Written problem>
Repeat the data word for word. Do not include the pictures.
* BEGIN *
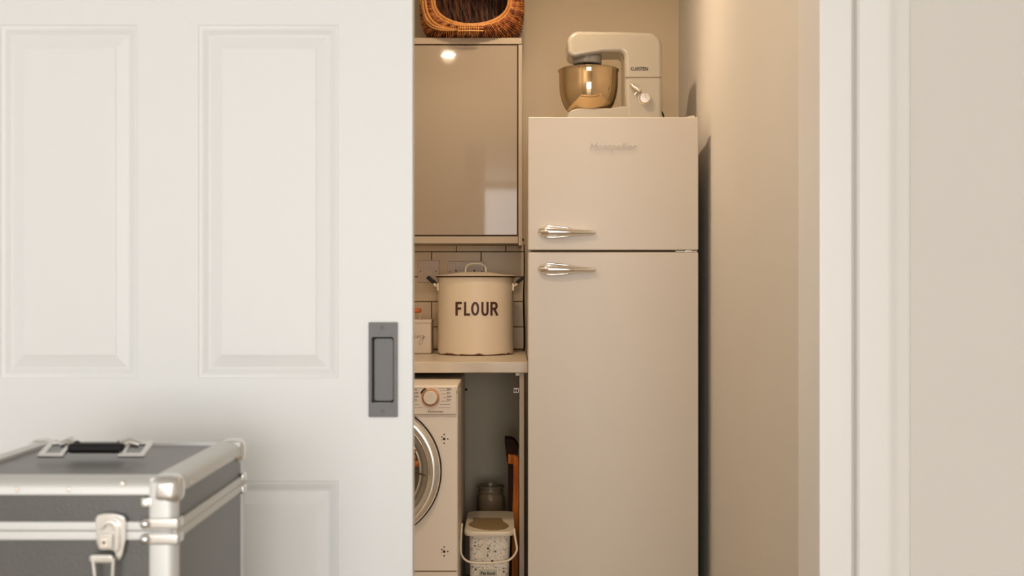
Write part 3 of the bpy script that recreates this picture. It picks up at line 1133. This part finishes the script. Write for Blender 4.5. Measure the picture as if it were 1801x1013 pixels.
# ------------------------------------------------------------------ washing machine
WY = 3.73
wk = 2071 / WY
wx1 = X_(805, WY)
wx0 = wx1 - .60
wm = thing('washing_machine', 'white front-loading washing machine with chrome door under the worktop', 'washing machine', (wx0 + .3, 4.0, 0))
WZ = Z_(678, WY)
bm = NB(); box(bm, wx0, wx1, WY + .004, WY + .57, .012, WZ - .022, .006, 3); wbody = obj('body', bm, M['washer'], wm)
bm = NB(); box(bm, wx0, wx1, WY + .002, WY + .575, WZ - .021, WZ, .005, 3); obj('top', bm, M['washer'], wm)
bm = NB(); box(bm, wx0 + .004, wx1 - .0035, WY - .006, WY + .02, Z_(729, WY), WZ - .002, .004, 3); cp = obj('control_panel', bm, M['washer_panel'], wm)
kx, kz = X_(757.5, WY), Z_(698.5, WY)
bm = NB(); lathe(bm, [(16.2 / wk, .001), (16.2 / wk, -.004), (15.2 / wk, -.010), (13.4 / wk, -.011), (12.6 / wk, -.008)], (kx, WY - .006, kz), 48, 'Y'); kn = obj('dial_ring', bm, M['copper'], cp, label='copper ring around the programme dial')
bm = NB(); lathe(bm, [(12.6 / wk, -.002), (12.4 / wk, -.014), (11.4 / wk, -.0165), (0, -.017)], (kx, WY - .006, kz), 48, 'Y'); obj('dial', bm, M['washer_panel'], cp)
bm = NB()
a0 = math.radians(118); a1 = math.radians(158)
tube(bm, [(kx + 18.3 / wk * math.cos(a0 + (a1 - a0) * k / 8), WY - .0075, kz + 18.3 / wk * math.sin(a0 + (a1 - a0) * k / 8)) for k in range(9)], .0022, 6)
obj('dial_mark', bm, M['wood_dark'], cp)
bm = NB()
for k, py in enumerate((682.5, 686.5, 692.5, 699, 705, 711, 716.5)):
    for a, b in ((724 - 26, 742 - (3 if k in (0, 6) else 8) + abs(3 - k) * 1.5), (779 - abs(3 - k) * 2.5, 792)):
        zz = Z_(py, WY)
        box(bm, X_(a, WY), X_(b, WY), WY - .0064, WY - .0055, zz - .0006, zz + .0006)
obj('programme_lines', bm, M['grey_text'], cp, kind='stuff')
bm = NB()
for k, py in enumerate((686.5, 692.5, 699, 705)):
    for a, n in ((725, 4), (786.5, 3)):
        xx = a
        for q in range(n):
            wv = 1.0 + random.random() * 1.7
            box(bm, X_(xx, WY), X_(xx + wv, WY), WY - .0064, WY - .0055, Z_(py - 1.2, WY), Z_(py - 3.4, WY))
            xx += wv + .7
for k in range(9):
    xx = 753 + k * 3
    box(bm, X_(xx, WY), X_(xx + 2, WY), WY - .0064, WY - .0055, Z_(725, WY), Z_(722.6 if k else 721.3, WY))
obj('programme_print', bm, M['grey_text'], cp, kind='stuff')
bm = NB(); box(bm, wx0 + .006, wx1 - .006, WY + .001, WY + .006, Z_(732.8, WY), Z_(729.6, WY), .0006); obj('panel_seam', bm, M['washer_panel'], wm)
# porthole door
pcx, pcz = X_(656, WY), Z_(828, WY)
R0 = 119 / wk
bm = NB(); lathe(bm, [(R0 + .0035, .006), (R0 + .0035, -.003), (R0 + .001, -.004), (R0 + .0, .006)], (pcx, WY, pcz), 96, 'Y'); obj('door_seal', bm, M['rubber_and_shade'], wm)
bm = NB(); lathe(bm, [(R0, .004), (R0, -.010), (R0 - .003, -.019), (R0 - .008, -.0245), (R0 - .016, -.028), (R0 - .026, -.029), (R0 - .034, -.026), (R0 - .040, -.018), (R0 - .043, .0)], (pcx, WY, pcz), 128, 'Y'); wd = obj('door', bm, M['chrome'], wm, label='polished chrome ring of the round door', smooth=1.3)
bm = NB(); lathe(bm, [(R0 - .040, -.012), (R0 - .046, -.017), (R0 - .052, -.013), (R0 - .055, -.004)], (pcx, WY, pcz), 96, 'Y'); obj('inner_ring', bm, M['drum'], wd, smooth=1.2)
bm = NB(); lathe(bm, [(R0 - .053, -.004), (R0 - .058, -.016), (R0 - .064, -.020), (R0 - .068, -.016), (R0 - .069, -.003)], (pcx, WY, pcz), 96, 'Y'); obj('inner_ring', bm, M['chrome'], wd, smooth=1.2)
bm = NB(); lathe(bm, [(R0 - .068, -.006), (R0 - .09, -.001), (R0 - .13, .003), (0, .003)], (pcx, WY, pcz), 96, 'Y'); obj('door_glass', bm, M['glass_dark'], wd, smooth=1.2)
# finger grip let into the ring (shows as a dark broken edge) with orange laundry seen above it
bm = NB()
tube(bm, [(X_(722, WY), WY - .031, Z_(818, WY)), (X_(731, WY), WY - .034, Z_(826, WY)), (X_(740, WY), WY - .035, Z_(830, WY)), (X_(750, WY), WY - .032, Z_(834, WY))], [.004, .0035, .003, .0015], 10)
obj('door_grip', bm, M['rubber_and_shade'], wd, smooth=1.2)
bm = NB()
for (px, py, r_) in ((727, 803, 6), (733, 814, 6), (729, 792, 4)):
    t_ = bmesh.new()
    bmesh.ops.create_icosphere(t_, subdivisions=3, radius=r_ / wk)
    for v_ in t_.verts:
        v_.co *= 1 + .16 * math.sin(v_.co.x * 900 + v_.co.z * 700)
        v_.co.y *= .35
    bmesh.ops.translate(t_, vec=(X_(px, WY), WY - .021, Z_(py, WY)), verts=t_.verts)
    merge(bm, t_)
obj('laundry', bm, M['laundry'], wd, smooth=1.2, label='orange-brown laundry showing at the door rim')
# dotted motifs
for py in (772.3, 970.5):
    bm = NB()
    for (dx, dy, r_) in ((0, 0, 2.5), (0, -8, 1.3), (-4, -3.6, 1.3), (6.5, 0, 1.3), (0, 7.5, 1.4), (-4.5, 1.5, .8)):
        lathe(bm, [(0, -.0008), (r_ / wk, -.0008), (r_ / wk, .0005)], (X_(781 + dx, WY), WY + .004, Z_(py + dy, WY)), 12, 'Y')
    obj('dot_motif', bm, M['rubber_and_shade'], wbody)
bm = NB(); box(bm, wx0 + .004, wx1 - .004, WY + .0025, WY + .006, Z_(1006, WY), Z_(1004, WY)); obj('kick_seam', bm, M['gasket'], wbody)
for fx in (wx0 + .05, wx1 - .05):
    for fy in (WY + .06, WY + .5):
        bm = NB(); lathe(bm, [(0, 0), (.02, 0), (.02, .013)], (fx, fy, 0), 16); obj('foot', bm, M['rubber_and_shade'], wm)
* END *
Final result>
Write part 3 of the bpy script that recreates this picture. It picks up at line 1133. This part finishes the script. Write for Blender 4.5. Measure the picture as if it were 1801x1013 pixels.
# ------------------------------------------------------------------ washing machine
WY = 3.73
wk = 2071 / WY
wx1 = X_(805, WY)
wx0 = wx1 - .60
wm = thing('washing_machine', 'white front-loading washing machine with chrome door under the worktop', 'washing machine', (wx0 + .3, 4.0, 0))
WZ = Z_(678, WY)
bm = NB(); box(bm, wx0, wx1, WY + .004, WY + .57, .012, WZ - .022, .006, 3); wbody = obj('body', bm, M['washer'], wm)
bm = NB(); box(bm, wx0, wx1, WY + .002, WY + .575, WZ - .021, WZ, .005, 3); obj('top', bm, M['washer'], wm)
bm = NB(); box(bm, wx0 + .004, wx1 - .0035, WY - .006, WY + .02, Z_(729, WY), WZ - .002, .004, 3); cp = obj('control_panel', bm, M['washer_panel'], wm)
kx, kz = X_(757.5, WY), Z_(698.5, WY)
bm = NB(); lathe(bm, [(16.2 / wk, .001), (16.2 / wk, -.004), (15.2 / wk, -.010), (13.4 / wk, -.011), (12.6 / wk, -.008)], (kx, WY - .006, kz), 48, 'Y'); kn = obj('dial_ring', bm, M['copper'], cp, label='copper ring around the programme dial')
bm = NB(); lathe(bm, [(12.6 / wk, -.002), (12.4 / wk, -.014), (11.4 / wk, -.0165), (0, -.017)], (kx, WY - .006, kz), 48, 'Y'); obj('dial', bm, M['washer_panel'], cp)
bm = NB()
a0 = math.radians(118); a1 = math.radians(158)
tube(bm, [(kx + 18.3 / wk * math.cos(a0 + (a1 - a0) * k / 8), WY - .0075, kz + 18.3 / wk * math.sin(a0 + (a1 - a0) * k / 8)) for k in range(9)], .0022, 6)
obj('dial_mark', bm, M['wood_dark'], cp)
bm = NB()
for k, py in enumerate((682.5, 686.5, 692.5, 699, 705, 711, 716.5)):
    for a, b in ((724 - 26, 742 - (3 if k in (0, 6) else 8) + abs(3 - k) * 1.5), (779 - abs(3 - k) * 2.5, 792)):
        zz = Z_(py, WY)
        box(bm, X_(a, WY), X_(b, WY), WY - .0064, WY - .0055, zz - .0006, zz + .0006)
obj('programme_lines', bm, M['grey_text'], cp, kind='stuff')
bm = NB()
for k, py in enumerate((686.5, 692.5, 699, 705)):
    for a, n in ((725, 4), (786.5, 3)):
        xx = a
        for q in range(n):
            wv = 1.0 + random.random() * 1.7
            box(bm, X_(xx, WY), X_(xx + wv, WY), WY - .0064, WY - .0055, Z_(py - 1.2, WY), Z_(py - 3.4, WY))
            xx += wv + .7
for k in range(9):
    xx = 753 + k * 3
    box(bm, X_(xx, WY), X_(xx + 2, WY), WY - .0064, WY - .0055, Z_(725, WY), Z_(722.6 if k else 721.3, WY))
obj('programme_print', bm, M['grey_text'], cp, kind='stuff')
bm = NB(); box(bm, wx0 + .006, wx1 - .006, WY + .001, WY + .006, Z_(732.8, WY), Z_(729.6, WY), .0006); obj('panel_seam', bm, M['washer_panel'], wm)
# porthole door
pcx, pcz = X_(656, WY), Z_(828, WY)
R0 = 119 / wk
bm = NB(); lathe(bm, [(R0 + .0035, .006), (R0 + .0035, -.003), (R0 + .001, -.004), (R0 + .0, .006)], (pcx, WY, pcz), 96, 'Y'); obj('door_seal', bm, M['rubber_and_shade'], wm)
bm = NB(); lathe(bm, [(R0, .004), (R0, -.010), (R0 - .003, -.019), (R0 - .008, -.0245), (R0 - .016, -.028), (R0 - .026, -.029), (R0 - .034, -.026), (R0 - .040, -.018), (R0 - .043, .0)], (pcx, WY, pcz), 128, 'Y'); wd = obj('door', bm, M['chrome'], wm, label='polished chrome ring of the round door', smooth=1.3)
bm = NB(); lathe(bm, [(R0 - .040, -.012), (R0 - .046, -.017), (R0 - .052, -.013), (R0 - .055, -.004)], (pcx, WY, pcz), 96, 'Y'); obj('inner_ring', bm, M['drum'], wd, smooth=1.2)
bm = NB(); lathe(bm, [(R0 - .053, -.004), (R0 - .058, -.016), (R0 - .064, -.020), (R0 - .068, -.016), (R0 - .069, -.003)], (pcx, WY, pcz), 96, 'Y'); obj('inner_ring', bm, M['chrome'], wd, smooth=1.2)
bm = NB(); lathe(bm, [(R0 - .068, -.006), (R0 - .09, -.001), (R0 - .13, .003), (0, .003)], (pcx, WY, pcz), 96, 'Y'); obj('door_glass', bm, M['glass_dark'], wd, smooth=1.2)
# finger grip let into the ring (shows as a dark broken edge) with orange laundry seen above it
bm = NB()
tube(bm, [(X_(722, WY), WY - .031, Z_(818, WY)), (X_(731, WY), WY - .034, Z_(826, WY)), (X_(740, WY), WY - .035, Z_(830, WY)), (X_(750, WY), WY - .032, Z_(834, WY))], [.004, .0035, .003, .0015], 10)
obj('door_grip', bm, M['rubber_and_shade'], wd, smooth=1.2)
bm = NB()
for (px, py, r_) in ((727, 803, 6), (733, 814, 6), (729, 792, 4)):
    t_ = bmesh.new()
    bmesh.ops.create_icosphere(t_, subdivisions=3, radius=r_ / wk)
    for v_ in t_.verts:
        v_.co *= 1 + .16 * math.sin(v_.co.x * 900 + v_.co.z * 700)
        v_.co.y *= .35
    bmesh.ops.translate(t_, vec=(X_(px, WY), WY - .021, Z_(py, WY)), verts=t_.verts)
    merge(bm, t_)
obj('laundry', bm, M['laundry'], wd, smooth=1.2, label='orange-brown laundry showing at the door rim')
# dotted motifs
for py in (772.3, 970.5):
    bm = NB()
    for (dx, dy, r_) in ((0, 0, 2.5), (0, -8, 1.3), (-4, -3.6, 1.3), (6.5, 0, 1.3), (0, 7.5, 1.4), (-4.5, 1.5, .8)):
        lathe(bm, [(0, -.0008), (r_ / wk, -.0008), (r_ / wk, .0005)], (X_(781 + dx, WY), WY + .004, Z_(py + dy, WY)), 12, 'Y')
    obj('dot_motif', bm, M['rubber_and_shade'], wbody)
bm = NB(); box(bm, wx0 + .004, wx1 - .004, WY + .0025, WY + .006, Z_(1006, WY), Z_(1004, WY)); obj('kick_seam', bm, M['gasket'], wbody)
for fx in (wx0 + .05, wx1 - .05):
    for fy in (WY + .06, WY + .5):
        bm = NB(); lathe(bm, [(0, 0), (.02, 0), (.02, .013)], (fx, fy, 0), 16); obj('foot', bm, M['rubber_and_shade'], wm)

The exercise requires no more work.